Ed. note: This is an excerpt from the English translation of the original French-language book How Everything Can Collapse: A Manual for our Times, by Pablo Servigne and Raphaël Stevens. Translated by Andrew Brown. This excerpt is published with permission of the publisher, Polity Books. You can find out more about the book here.
The birth of ‘collapsology’
Despite the high quality of some of the philosophical reflections on this topic, the debate on collapse (or ‘the end of a world’) fails because of the absence of factual arguments. It is stuck in imaginary or philosophical speculation without any real factual grounding. The books dealing with collapse are usually too specialized, restricted by their point of view or discipline (archaeology, economics, ecology, etc.), while more systematic discussions are full of gaps. Jared Diamond’s bestseller Collapse, for example, sticks to the archaeology, ecology and biogeography of ancient civilizations and does not address some of the essential questions of the current situation. As for other popular books, they usually tackle the question by adopting a survivalist position (telling you how to make bows and arrows, or how to find drinking water in a world plagued by fire and the sword), giving the reader all the thrills of watching a zombie movie.
Not only do we lack any real inventory – or better, any systematic analysis – of the planet’s economic and biophysical situation, but above all we lack an overview of what a collapse might look like, how it might be triggered and what it would imply in psychological, sociological and political terms for the present generations. We lack any real applied, transdisciplinary science of collapse.
We here propose, by drawing on information from many scattered works published across the world, to create the basics of what, with a certain self-deprecating irony, we have called ‘collapsology’ (from the Latin collapsus, ‘a fallen mass’).
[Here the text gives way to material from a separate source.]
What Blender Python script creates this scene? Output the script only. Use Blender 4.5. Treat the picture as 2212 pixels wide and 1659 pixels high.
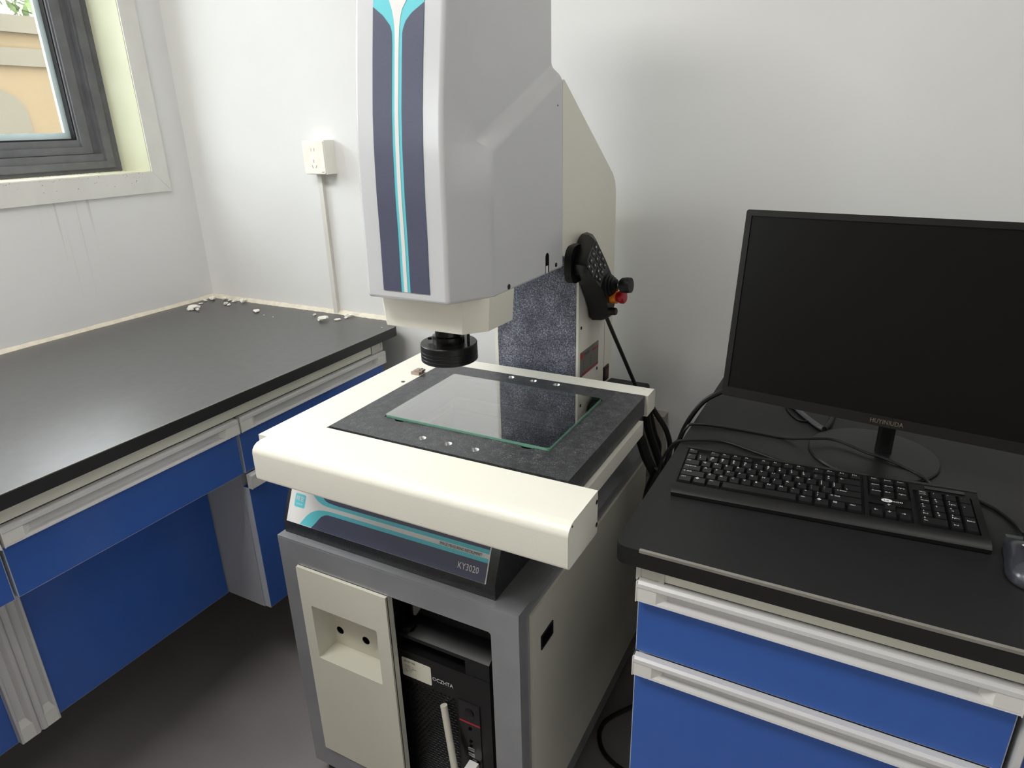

The goal is not to indulge in the mere scientific pleasure of accumulating knowledge but rather to shed light on what is happening and might happen to us, in other words, to give meaning to events. It is also and above all a way of treating the subject as seriously as possible so that we can calmly discuss the policies that need to be implemented.
The issues that emerge whenever the word ‘collapse’ is so much as mentioned are many and varied. What do we know about the overall state of our Earth? Or the state of our civilization? Is a collapse in stock market prices comparable to a collapse in biodiversity? Can the conjunction and perpetuation of ‘crises’ actually drag our civilization into an inescapable whirlpool? How far can all this go? How long will it last? Will we manage to maintain our democratic reflexes? Can we live more or less peacefully through a ‘civilized’ collapse? Will the outcome inevitably be entirely negative?
Immersing ourselves in the word ‘collapse’, understanding its subtleties and nuances, distinguishing between fact and fantasy – these are some of the objectives of collapsology. We need to take this notion apart and conjugate it in different tenses to give it texture, detail, and nuance: we need, in short, to make of it a living and fully operational concept. Whether we are thinking of Mayan civilization, the Roman Empire or more recently the USSR, history shows us that there are varying degrees of collapse, and that, even if there are constants, each case is unique.
Moreover, the world is not uniform. The question of ‘North-South relations’ needs to be considered in a new light. An average American consumes a lot more resources and energy than an average African. However, the consequences of global heating will be far worse in countries close to the equator – precisely those which have emitted the least gas and contributed least to the greenhouse effect. It seems obvious that the temporality of a collapse will not be linear and its geography will not be homogeneous.
So this isn’t a book that is meant to scare you. We will not be dealing with millenarian eschatology, nor with the potential astrophysical or tectonic events that could trigger a mass extinction of species of the kind the Earth saw sixty-five million years ago. We have enough to deal with when we look at what humans can do all by themselves. Nor is this a pessimistic book that doesn’t believe in the future, nor a ‘positive’ book that minimizes the problem by providing ‘solutions’ in the last chapter. It’s a book that attempts lucidly to set out the facts, to ask relevant questions, and to assemble a toolbox which will make it possible to grasp the subject other than through Hollywood disaster movies, the Mayan calendar or ‘techno-bliss’. We are not just presenting a ‘top ten’ of the century’s bad news stories, we are mainly proposing a theoretical framework for hearing about, understanding and welcoming all the small-scale initiatives that are already facing up to the ‘post-carbon’ world, initiatives that are emerging at breakneck speed.